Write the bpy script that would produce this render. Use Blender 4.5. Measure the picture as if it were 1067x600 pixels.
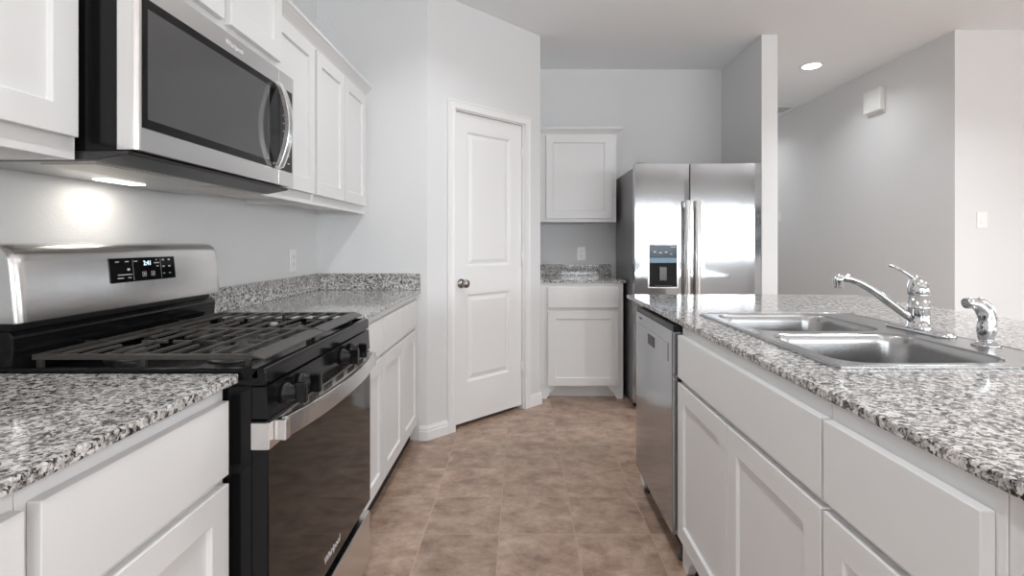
import bpy, bmesh, math
from mathutils import Vector, Matrix
for o in list(bpy.data.objects): bpy.data.objects.remove(o, do_unlink=True)
SC = bpy.context.scene; COL = SC.collection
PI = math.pi
# ------------------------------------------------------------------ camera
CAMZ = 1.194; F = 537.1; CX, CY = 542.7, 253.8
cam = bpy.data.cameras.new('camera'); camo = bpy.data.objects.new('camera', cam); COL.objects.link(camo)
camo.location = (0, 0, CAMZ); camo.rotation_euler = (PI/2, 0, 0)
cam.sensor_width = 36; cam.sensor_fit = 'HORIZONTAL'; cam.lens = 36*F/1067
cam.shift_x = (533.5-CX)/1067; cam.shift_y = (CY-300)/1067; cam.clip_start = .05; cam.clip_end = 100
SC.camera = camo
# ------------------------------------------------------------------ light and exposure
vs = SC.view_settings
vs.view_transform = 'Standard'; vs.look = 'None'; vs.gamma = 1; vs.exposure = -0.09; vs.use_curve_mapping = False
SKY = 2.6; WIN_P = 58; SIDE_FILL_P = 66; LAMP_P = .34
KIT_P, GREAT_FILL_P, HALL_P = 8.8, 32, 5.6                            # ceiling lights: aisle, added great room fill, hall with an added one
CY_ = SC.cycles; CY_.max_bounces = 14; CY_.diffuse_bounces = 10; CY_.glossy_bounces = 6
w = bpy.data.worlds.new('sky'); SC.world = w; w.use_nodes = True
w.node_tree.nodes['Background'].inputs[0].default_value = (.86, .93, 1, 1)
w.node_tree.nodes['Background'].inputs[1].default_value = SKY
def area(name, loc, rot, sx, sy, power, col=(1, 1, 1), shape='RECTANGLE', spread=PI):
    l = bpy.data.lights.new(name, 'AREA'); l.shape = shape; l.size = sx; l.size_y = sy; l.energy = power; l.color = col; l.spread = spread
    o = bpy.data.objects.new(name, l); COL.objects.link(o); o.location = loc; o.rotation_euler = rot; return o
# room layout numbers
CEIL = 2.743; XL = -1.241; YE = 3.134; YB = 4.583; YR = -4.5; XR = 7.0; YH = 3.736; XH = 3.146
REARW = [(-.85, .55), (1.0, 2.35), (2.45, 3.80), (3.86, 5.20), (5.26, 6.60)]   # window spans on the rear wall; first two are unseen, added for light
WZ = (.88, 2.02)
SIDE_FILLW = [(-3.4, -1.6), (-1.0, .8)]                               # unseen windows added on the far right wall to bring in light
for i, (a, b) in enumerate(REARW):
    area('window_and_fill_daylight', ((a+b)/2, YR-.16, (WZ[0]+WZ[1])/2), (PI/2, 0, 0), b-a, WZ[1]-WZ[0], WIN_P, (.93, .97, 1))
for i, (a, b) in enumerate(SIDE_FILLW):
    area('window_and_fill_daylight', (XR+.16, (a+b)/2, (WZ[0]+WZ[1])/2), (PI/2, 0, PI/2), b-a, WZ[1]-WZ[0], SIDE_FILL_P, (.93, .97, 1))  # area lights outside the added side windows
CANS = [(2.526, 4.477), (-.05, 2.35), (-.05, .7), (-.05, -1.0), (2.5, 2.3), (2.5, .3), (4.8, 1.2), (4.8, -1.6), (2.0, -2.6), (2.526, 6.4)]  # hall opening, then two over the aisle; the rest are unseen, added as fill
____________
## What you need to do
Leave the pictures out and copy the rest of the data exactly.

## Result of the exercise
Write the bpy script that would produce this render. Use Blender 4.5. Measure the picture as if it were 1067x600 pixels.
import bpy, bmesh, math
from mathutils import Vector, Matrix
for o in list(bpy.data.objects): bpy.data.objects.remove(o, do_unlink=True)
SC = bpy.context.scene; COL = SC.collection
PI = math.pi
# ------------------------------------------------------------------ camera
CAMZ = 1.194; F = 537.1; CX, CY = 542.7, 253.8
cam = bpy.data.cameras.new('camera'); camo = bpy.data.objects.new('camera', cam); COL.objects.link(camo)
camo.location = (0, 0, CAMZ); camo.rotation_euler = (PI/2, 0, 0)
cam.sensor_width = 36; cam.sensor_fit = 'HORIZONTAL'; cam.lens = 36*F/1067
cam.shift_x = (533.5-CX)/1067; cam.shift_y = (CY-300)/1067; cam.clip_start = .05; cam.clip_end = 100
SC.camera = camo
# ------------------------------------------------------------------ light and exposure
vs = SC.view_settings
vs.view_transform = 'Standard'; vs.look = 'None'; vs.gamma = 1; vs.exposure = -0.09; vs.use_curve_mapping = False
SKY = 2.6; WIN_P = 58; SIDE_FILL_P = 66; LAMP_P = .34
KIT_P, GREAT_FILL_P, HALL_P = 8.8, 32, 5.6                            # ceiling lights: aisle, added great room fill, hall with an added one
CY_ = SC.cycles; CY_.max_bounces = 14; CY_.diffuse_bounces = 10; CY_.glossy_bounces = 6
w = bpy.data.worlds.new('sky'); SC.world = w; w.use_nodes = True
w.node_tree.nodes['Background'].inputs[0].default_value = (.86, .93, 1, 1)
w.node_tree.nodes['Background'].inputs[1].default_value = SKY
def area(name, loc, rot, sx, sy, power, col=(1, 1, 1), shape='RECTANGLE', spread=PI):
    l = bpy.data.lights.new(name, 'AREA'); l.shape = shape; l.size = sx; l.size_y = sy; l.energy = power; l.color = col; l.spread = spread
    o = bpy.data.objects.new(name, l); COL.objects.link(o); o.location = loc; o.rotation_euler = rot; return o
# room layout numbers
CEIL = 2.743; XL = -1.241; YE = 3.134; YB = 4.583; YR = -4.5; XR = 7.0; YH = 3.736; XH = 3.146
REARW = [(-.85, .55), (1.0, 2.35), (2.45, 3.80), (3.86, 5.20), (5.26, 6.60)]   # window spans on the rear wall; first two are unseen, added for light
WZ = (.88, 2.02)
SIDE_FILLW = [(-3.4, -1.6), (-1.0, .8)]                               # unseen windows added on the far right wall to bring in light
for i, (a, b) in enumerate(REARW):
    area('window_and_fill_daylight', ((a+b)/2, YR-.16, (WZ[0]+WZ[1])/2), (PI/2, 0, 0), b-a, WZ[1]-WZ[0], WIN_P, (.93, .97, 1))
for i, (a, b) in enumerate(SIDE_FILLW):
    area('window_and_fill_daylight', (XR+.16, (a+b)/2, (WZ[0]+WZ[1])/2), (PI/2, 0, PI/2), b-a, WZ[1]-WZ[0], SIDE_FILL_P, (.93, .97, 1))  # area lights outside the added side windows
CANS = [(2.526, 4.477), (-.05, 2.35), (-.05, .7), (-.05, -1.0), (2.5, 2.3), (2.5, .3), (4.8, 1.2), (4.8, -1.6), (2.0, -2.6), (2.526, 6.4)]  # hall opening, then two over the aisle; the rest are unseen, added as fill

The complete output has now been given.